内閣府戦略的イノベーション創造プログラム(SIP)と海洋研究開発機構(JAMSTEC)の両者は9月6日、SIP「海洋安全保障プラットフォームの構築」(SIP海洋)において、JAMSTECの海底広域研究船「かいめい」による南鳥島周辺海域での自律型無人探査機(AUV)による水深5600mの「レアアース泥調査航海」を実施し、従来の洋上の船舶からの探査に比べて数十倍も詳細なデータを得られたことを共同で発表した。
同成果は、SIP海洋統括プロジェクトチーム レアアース生産技術開発プロジェクトチームの川村善久プロジェクト長らのプロジェクトチームによるもの。
船舶を用いた海底調査を補完する技術として、有線接続で人が操縦する遠隔操縦ロボット(ROV)と、AUVがある。それぞれ一長一短であるが、自律型ロボットの一種であるAUVの場合は、単体での探査を行えるためケーブルによる行動範囲の制限がなく、また界面の波浪やうねり、海流などの影響を受けにくいため、安定した観測を行いやすいという利点がある。
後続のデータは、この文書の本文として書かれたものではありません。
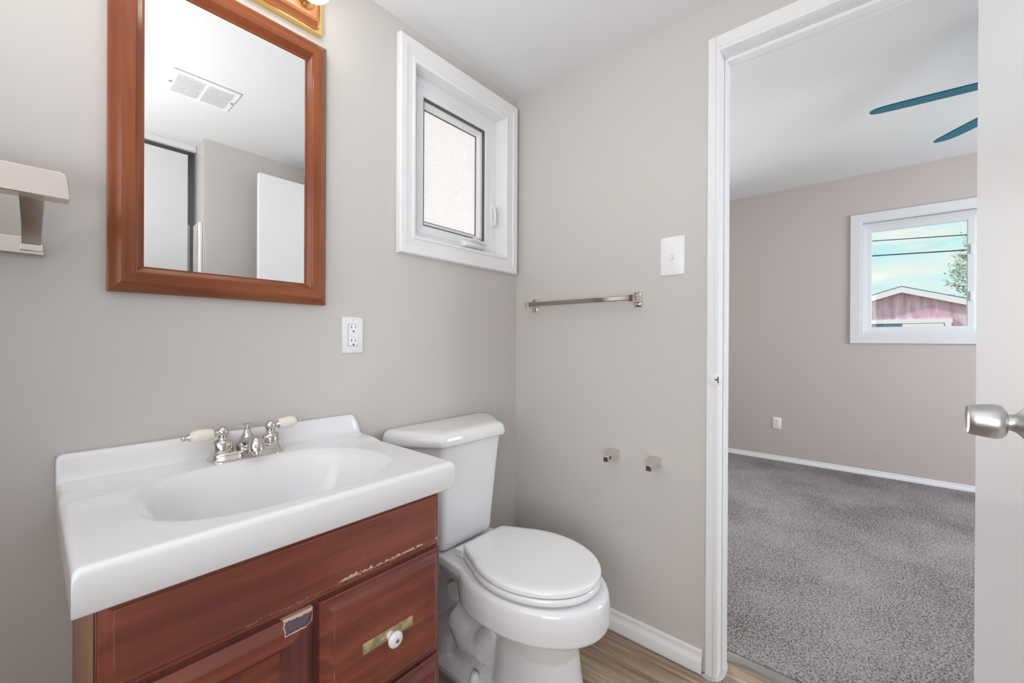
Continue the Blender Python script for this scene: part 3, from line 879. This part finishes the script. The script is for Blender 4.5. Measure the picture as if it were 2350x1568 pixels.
# ================================================================== METAL TOWEL RACK (left edge)
t = thing('towel_rack', (-1.60, 0, 1.26), 'flat polished metal towel rack on the wall at the left edge', 'towel rack')
def flat_plate(x0, x1, y0, y1, z0, z1, r):
    b = NB()
    pl = rpoly([(x0, z0), (x1, z0), (x1 - 0.004, z1), (x0, z1)], [0.004, 0.004, r, r], 6)
    ring_loft(b, [[(x, y, z) for x, z in pl] for y in (y0, y1)])
    return b
obj('back_plate', flat_plate(-1.85, -1.4305, -0.016, 0.0, 1.2495, 1.2815, 0.010), M['nickel'], t, smooth=30, bevel=0.0012)
obj('front_bar', flat_plate(-1.86, -1.4025, -0.136, -0.098, 1.3365, 1.3840, 0.012), M['nickel'], t, smooth=30, bevel=0.0016)
for ax in (-1.4475, -1.80):
    b = NB()
    ring_loft(b, [[(ax - w, y, z - 0.0025), (ax + w, y, z - 0.0025), (ax + w, y, z + 0.0025), (ax - w, y, z + 0.0025)] for y, z, w in ((-0.012, 1.263, 0.012), (-0.060, 1.300, 0.0130), (-0.104, 1.339, 0.0150))])
    ar = obj('arm', b, M['nickel'], t, smooth=30, bevel=0.001)
    b = NB(); box(b, ax - 0.0145, ax + 0.0145, -0.021, -0.014, 1.2555, 1.2700)
    obj('arm_socket', b, M['chrome'], ar, bevel=0.001)

# ================================================================== VANITY
CX0, CX1, CY = -1.392, -0.806, -0.425       # carcass
CTOP, CBOT = 0.737, 0.744
t = thing('vanity_cabinet', ((CX0 + CX1) / 2, -0.21, 0), 'dark cherry wood vanity cabinet with worn edges under the white sink top', 'cabinet')
van = t
b = NB(); box(b, CX0, CX0 + 0.016, CY + 0.002, -0.004, 0.0, CTOP); 
obj('side_panel', b, M['sidepanel'], t)['label'] = 'tan wooden side panel'
b = NB(); box(b, CX1 - 0.016, CX1, CY + 0.002, -0.004, 0.0, CTOP); box(b, CX0 + 0.016, CX1 - 0.016, CY + 0.004, -0.004, 0.09, 0.105)
box(b, CX0 + 0.016, CX1 - 0.016, CY + 0.06, CY + 0.07, 0.0, 0.09)
obj('carcass', b, M['cherryv'], t)
b = NB()
FY = CY - 0.0
box(b, CX0, CX0 + 0.035, FY - 0.004, FY + 0.014, 0.09, CTOP); box(b, CX1 - 0.03, CX1, FY - 0.004, FY + 0.014, 0.09, CTOP)
box(b, CX0 + 0.035, CX1 - 0.03, FY - 0.004, FY + 0.014, 0.58, CTOP); box(b, -1.112, -1.088, FY - 0.004, FY + 0.014, 0.09, 0.58)
box(b, CX0 + 0.035, CX1 - 0.03, FY - 0.004, FY + 0.014, 0.09, 0.12)
obj('face_frame', b, M['cherryv'], t, bevel=0.001)


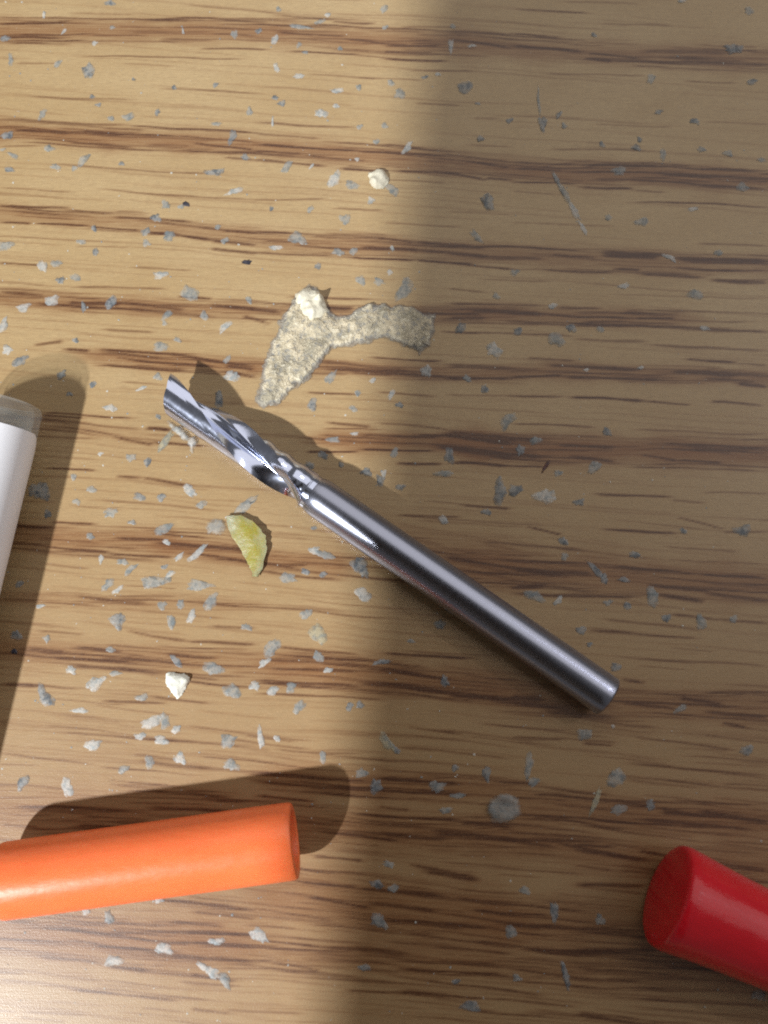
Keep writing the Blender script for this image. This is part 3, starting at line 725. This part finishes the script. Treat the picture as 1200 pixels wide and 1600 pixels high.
# ---- bigger crumbs, each from its own outline: a lumpy top over a ragged rim
def lump(name, outline, h, mat, label, cat, seed, res=.018, amp=.5, freq=14.0, edge=.07, group=None, lump_n=0, ragged=0.0):
    P = [at(u, v_) for u, v_ in outline]
    cx = sum(p.x for p in P) / len(P); cy = sum(p.y for p in P) / len(P)
    poly = np.array([(p.x - cx, p.y - cy) for p in P])
    lo, hi = poly.min(0) - .02, poly.max(0) + .02
    xs = np.arange(lo[0], hi[0], res); ys = np.arange(lo[1], hi[1], res)
    r = np.random.default_rng(seed)
    X, Y = np.meshgrid(xs, ys)
    X = X + r.uniform(-.3, .3, X.shape) * res; Y = Y + r.uniform(-.3, .3, Y.shape) * res
    inside = np.zeros(X.shape, bool); dist = np.full(X.shape, 9.0)
    n = len(poly)
    for a in range(n):
        (x1, y1), (x2, y2) = poly[a], poly[(a + 1) % n]
        c = ((y1 > Y) != (y2 > Y)) & (X < (x2 - x1) * (Y - y1) / (y2 - y1 + 1e-12) + x1)
        inside ^= c
        t = np.clip(((X - x1) * (x2 - x1) + (Y - y1) * (y2 - y1)) / ((x2 - x1) ** 2 + (y2 - y1) ** 2 + 1e-12), 0, 1)
        dist = np.minimum(dist, np.hypot(X - x1 - t * (x2 - x1), Y - y1 - t * (y2 - y1)))
    sd = np.where(inside, dist, -dist)
    rag = np.zeros_like(X)
    for k in range(7):
        a = r.uniform(0, 6.28); fq = freq * (1.45 ** k) * .55
        rag += np.sin((X * math.cos(a) + Y * math.sin(a)) * fq + r.uniform(0, 6.28)) / (1.25 ** k)
    lumps = np.zeros_like(X)
    for k in range(int(lump_n)):
        a, b = r.uniform(lo[0], hi[0]), r.uniform(lo[1], hi[1]); q = r.uniform(.012, .045)
        lumps += r.uniform(-.5, 1.0) * np.exp(-((X - a) ** 2 + (Y - b) ** 2 * r.uniform(.6, 1.6)) / q ** 2)
    sd = sd + rag * .006 + lumps * ragged
    rag = rag * .35 + lumps * 1.5
    prof = np.clip(sd / edge, 0, 1)
    Z = h * (prof ** .5) * (1 + amp * rag / 2.6) + r.uniform(-.06, .06, X.shape) * h
    Z = np.maximum(Z, .004)
    keep = sd > -.004
    Z = np.where(sd < .012, .003 + .2 * Z, Z)
    ids = -np.ones(X.shape, int); ids[keep] = np.arange(keep.sum())
    verts = [(x, y, z) for x, y, z in zip(X[keep], Y[keep], Z[keep])]
    cores = list(np.clip(sd[keep] / edge, 0, 1))
    faces = []
    for j in range(len(ys) - 1):
        for i in range(len(xs) - 1):
            q = [ids[j, i], ids[j, i + 1], ids[j + 1, i + 1], ids[j + 1, i]]
            q = [int(k) for k in q if k >= 0]
            if len(q) >= 3: faces.append(tuple(q))
    o = mesh(name, verts, faces, mat, smooth=True)
    bm = bmesh.new(); bm.from_mesh(o.data)                    # close the underside
    be = [e for e in bm.edges if e.is_boundary]
    ex = bmesh.ops.extrude_edge_only(bm, edges=be)
    for g in ex['geom']:
        if isinstance(g, bmesh.types.BMVert): g.co.z = 0.0
    bmesh.ops.recalc_face_normals(bm, faces=bm.faces)
    for f_ in bm.faces: f_.smooth = True
    bm.to_mesh(o.data); bm.free()
    cores += [0.0] * (len(o.data.vertices) - len(cores))
    o.data.attributes.new('core', 'FLOAT', 'POINT').data.foreach_set('value', cores)
    o.location = (cx, cy, .0012)
    return tag(o, label, cat, group)

crust = NT('dried_glue_crust')
cc = crust.coords('Object')
n1 = crust.noise(cc, 7, 4, .6); n2 = crust.noise(cc, 24, 4, .65); n3 = crust.noise(cc, 60, 2)
kc = crust.n('ShaderNodeAttribute', attribute_name='core').outputs['Fac']
c = crust.mix(crust.ramp(n1, [(.38, 0.), (.58, 1.)]), (.40, .35, .245), (.68, .58, .40))
c = crust.mix(crust.ramp(n2, [(.36, .75), (.50, 0.)]), c, (.27, .27, .26))
c = crust.mix(crust.ramp(n2, [(.54, 0.), (.68, .75)]), c, (.80, .74, .58))
c = crust.mix(crust.ramp(crust.math('ADD', kc, crust.math('MULTIPLY', n2, .9)), [(.45, .9), (1.0, 0.)]), c, (.28, .31, .34))
crust.set(Base_Color=c, Roughness=.5)
tr = crust.n('ShaderNodeBsdfTransparent'); mx = crust.n('ShaderNodeMixShader')
crust.l(crust.ramp(crust.math('ADD', kc, crust.math('MULTIPLY', n2, 1.0)), [(.40, .0), (.95, .97)]), mx.inputs[0])
crust.l(tr.outputs[0], mx.inputs[1]); crust.l(crust.b.outputs[0], mx.inputs[2]); crust.l(mx.outputs[0], crust.out.inputs['Surface'])
crust.bump(crust.math('ADD', n2, crust.math('MULTIPLY', n3, .4)), .9, .03)
lump('glue_crust', [(470, 455), (483, 445), (498, 453), (505, 475), (520, 490), (545, 490), (560, 482), (600, 475), (640, 480), (660, 490), (682, 492), (680, 520), (672, 540),
     (655, 551), (635, 540), (600, 530), (570, 535), (545, 541), (520, 546), (505, 560), (490, 580), (475, 600), (457, 610), (440, 632), (415, 638), (397, 628), (405, 605),
     (409, 580), (415, 555), (430, 520), (440, 500), (450, 482), (460, 468)], .030, crust.m, 'forked crust of dried cream and grey glue above the cutter', 'glue residue', 3, res=.013, amp=.9, freq=26, edge=.09, lump_n=900, ragged=.016)
knob = NT('cream_lump')
kn = knob.noise(knob.coords('Object'), 18, 4)
knob.set(Base_Color=knob.mix(kn, (.60, .54, .40), (.86, .82, .68)), Roughness=.5); knob.bump(kn, .4, .02)
lump('glue_lump', [(463, 462), (478, 452), (498, 456), (503, 472), (512, 488), (500, 500), (482, 498), (468, 486)], .050, knob.m, "cream glue lump capping the forked crust's upper end", 'glue residue', 5, amp=.8, res=.011, lump_n=120, ragged=.018)
lump('glue_lump', [(577, 272), (588, 264), (600, 272), (608, 284), (598, 296), (584, 295)], .05, knob.m, 'cream glue lump with a grey flake beside it, high above the forked crust', 'glue residue', 6, edge=.06, res=.011, amp=.3, lump_n=60, ragged=.014)
whitec = NT('white_crumb')
wn = whitec.noise(whitec.coords('Object'), 20, 4)
whitec.set(Base_Color=whitec.mix(wn, (.70, .69, .58), (.90, .90, .82)), Roughness=.5); whitec.bump(wn, .4, .02)
lump('white_crumb', [(259, 1052), (272, 1049), (288, 1052), (294, 1064), (290, 1078), (278, 1091), (270, 1082), (262, 1066)], .06, whitec.m, 'bright creamy white crumb above the orange sleeve, whitest of the crumbs', 'crumb', 8, edge=.07, res=.011, amp=.25, lump_n=60, ragged=.010)
lump('round_flake', [(760, 1258), (768, 1246), (785, 1241), (803, 1246), (814, 1258), (815, 1272), (800, 1284), (782, 1288), (766, 1278)], .03, FM['g'], 'big round translucent grey flake midway between orange sleeve and red plug', 'flake', 9, edge=.04, freq=20, lump_n=80, ragged=.012)
lump('pale_flake', [(320, 818), (334, 808), (352, 810), (356, 830), (342, 838), (324, 834)], .022, FM['g'], "pale translucent flake tucked under the yellow chip's left end", 'flake', 10, edge=.04, freq=18)
lump('debris_crumb', [(258, 652), (268, 660), (282, 668), (296, 680), (300, 690), (288, 688), (272, 676), (260, 664)], .03, FM['w'], "pale crumbs caught under the cutter's pointed tip", 'crumb', 12, edge=.03, freq=24)
lump('debris_crumb', [(290, 684), (306, 682), (310, 692), (303, 700), (301, 712), (296, 703)], .03, FM['w'], "pale crumb with a tail just below the cutter's first land", 'crumb', 13, edge=.03, freq=24)

# ---- the yellow chip: a thin curled shaving, its right edge lifted off the wood
spine_l = [(355, 809), (356, 822), (363, 840), (378, 862), (388, 882), (394, 893), (395, 901)]
spine_r = [(357, 806), (378, 806), (400, 818), (416, 838), (418, 856), (412, 885), (404, 902)]
NU, NV = 24, 10
def lerp_poly(pts, t):
    x = t * (len(pts) - 1); i = min(int(x), len(pts) - 2); g = x - i
    return (pts[i][0] + (pts[i + 1][0] - pts[i][0]) * g, pts[i][1] + (pts[i + 1][1] - pts[i][1]) * g)
c0 = at(388, 850)
verts, faces = [], []
r5 = random.Random(21)
jit = [[r5.uniform(-1, 1) for _ in range(NV + 1)] for _ in range(NU + 1)]
for layer in (0, 1):
    for i in range(NU + 1):
        a, b = lerp_poly(spine_l, i / NU), lerp_poly(spine_r, i / NU)
        for k in range(NV + 1):
            g = k / NV
            p = at(a[0] + (b[0] - a[0]) * g + (jit[i][k] * 1.2 if k in (0, NV) else 0), a[1] + (b[1] - a[1]) * g)
            z = .008 + .034 * g ** 2 * math.sin(math.pi * (.12 + .8 * i / NU)) + .02 * math.sin(math.pi * g) + .004 * jit[i][k]
            verts.append((p.x - c0.x, p.y - c0.y, z + (.010 if layer == 0 else 0)))
S2 = (NU + 1) * (NV + 1)
def yi(l, i, k): return l * S2 + i * (NV + 1) + k
for i in range(NU):
    for k in range(NV):
        for l in (0, 1): faces.append((yi(l, i, k), yi(l, i, k + 1), yi(l, i + 1, k + 1), yi(l, i + 1, k)))
    for k in (0, NV): faces.append((yi(0, i, k), yi(0, i + 1, k), yi(1, i + 1, k), yi(1, i, k)))
for i in (0, NU):
    for k in range(NV): faces.append((yi(0, i, k), yi(0, i, k + 1), yi(1, i, k + 1), yi(1, i, k)))
ym = NT('yellow_shaving')
yc = ym.coords('Object')
yn = ym.noise(yc, 14, 4, .6)
yb = ym.n('ShaderNodeTexGradient', gradient_type='SPHERICAL')
ym.l(ym.coords('Object', (5.2, 2.6, 1), (0, 0, R(28))), yb.inputs[0])
yf = ym.math('MULTIPLY', ym.ramp(yb.outputs[0], [(.05, 0.), (.55, 1.)]), ym.ramp(yn, [(.3, .35), (.6, 1.)]))
ym.set(Base_Color=ym.mix(yf, (.33, .32, .21), (.29, .245, .03)), Roughness=.45, Subsurface_Weight=.2, Subsurface_Scale=.03)
ym.bump(yn, .5, .02)
chip = mesh('yellow_chip', verts, faces, ym.m, sharp=R(50))
chip.location = (c0.x, c0.y, .001)
tag(chip, 'curled yellow shaving shaped like a crescent, below the cutter', 'shaving')

# ---- fine pale dust lying all over the wood: nobody could count it
dv, df = [], []
r9 = random.Random(77)
for k in range(3600):
    u, v_ = r9.uniform(-150, 1350), r9.uniform(-150, 1750)
    if r9.random() > .35 + .65 * max(0, 1 - u / 1000): continue
    p = at(u, v_)
    rad = .0020 + .0095 * r9.random() ** 3.5
    st, ph = r9.uniform(.5, 1), r9.uniform(0, 6.28)
    b = len(dv); n = 6
    for j in range(n):
        a = 2 * math.pi * j / n
        q = rad * r9.uniform(.7, 1.2)
        x, y = q * math.cos(a), q * st * math.sin(a)
        dv.append((p.x + x * math.cos(ph) - y * math.sin(ph), p.y + x * math.sin(ph) + y * math.cos(ph), .001))
    dv.append((p.x, p.y, .001 + rad * .5))
    for j in range(n): df.append((b + j, b + (j + 1) % n, b + n))
dm = NT('dust')
dn = dm.noise(dm.coords('Object'), 3.1, 2)
dm.set(Base_Color=dm.mix(dm.ramp(dm.noise(dm.coords('Object'), 9, 1), [(.42, 0.), (.55, 1.)]), (.30, .34, .36), (.70, .68, .60)), Roughness=.5)
tr = dm.n('ShaderNodeBsdfTransparent'); mx = dm.n('ShaderNodeMixShader'); mx.inputs[0].default_value = .62
dm.l(tr.outputs[0], mx.inputs[1]); dm.l(dm.b.outputs[0], mx.inputs[2]); dm.l(mx.outputs[0], dm.out.inputs['Surface'])
tag(mesh('dust', dv, df, dm.m), 'fine pale dust specks sprinkled over the wood', 'dust', None, 'stuff')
AUVを用いた高解像度の海底地形調査技術の開発は、海底資源探査などを目的として、世界中で行われている。
日本においてもJAMSTECなどがAUVの開発を行っており、これまで同機関のAUVとしての最大潜航深度では、「じんべい」が3000m、「うらしま」が3500mを達成している。しかしこれまで、レアアースを高濃度(総レアアース濃度400ppm以上)で含む深海堆積物であるレアアース泥が存在する南鳥島周辺海域の5500m以深の水深には対応できていなかった(現在「うらしま」は8000m級への改造計画が進められている)。
それに対し、海外メーカーのAUVはカタログ上では水深6000mまで潜航可能としたものがラインナップされている。ただし、5000m以深での運用例が少ないのが実状であり、今回の探査では、米・HIIが開発した6000m級AUV「NGR6000」を用いて、マルチビーム音響測深機(MBES)による海底地形データ、サブボトムプロファイラー(SBP)による海底下浅部地層構造データ、サイドスキャンソナー(SSS)を使った海底面音響画像データの同時取得に加え、運用ノウハウの蓄積も見据えた調査航海を行ったとする。
2023年7月25日から8月11日にかけて実施された今回の調査は、台風7号の影響による計画の変更はあったものの、深海曳航体やROVとは異なり、ケーブルによる行動制限を受けないAUVの強みを活かし、海面のうねりや風浪による影響をほとんど受けることなく、調査の主目的である水深5600mの海底下の鮮明な構造データを得ることに成功したという。
今回の航海では、AUVは海底面から20mの一定高度で安定して潜航。水深5600mの海底を洋上から探査する船舶の観測結果と比べて、数十倍ほど高い解像度が得られることが確認された。JAMSTECによると、この水深の海域でこれほどまでに高解像度・高精度の海底下地質構造のデータが取得された例は過去にないとのことだ。
このような連続した高解像度の地層構造は、レアアース泥を含む堆積層の空間分布を把握するために必要不可欠な情報だとする。また、今回収集された幅100mオーダーの凹凸地形を示す複雑な音響基盤などのデータは、南鳥島周辺海域における深海底の構造発達史などの科学的な考察を行う上でも重要な情報になるとする。
AUVを用いた高解像度音響探査は、広範囲の海域から大水深に存在する海底資源の有望域を特定するために欠かせない技術である。今回の6000m級AUVによる調査を端緒とする深海鉱物資源探査手法の確立によって、精緻な地層構造データとコアサンプルの分析結果との比較・統合が可能となり、今後の南鳥島周辺海域におけるレアアース泥の分布・資源量の精査が飛躍的に加速されることが期待されるといい、またこの調査技術はレアアース泥に限らず、ほかの深海資源探査などへ応用できる可能性も高いと考えられるという。
さらに、AUVの観測によってもたらされる微細地形や海底面の状況の正確な把握は、2025年から予定されているレアアース採鉱における安全性の向上や作業効率の高度化に役立つことが大いに期待されるとしている。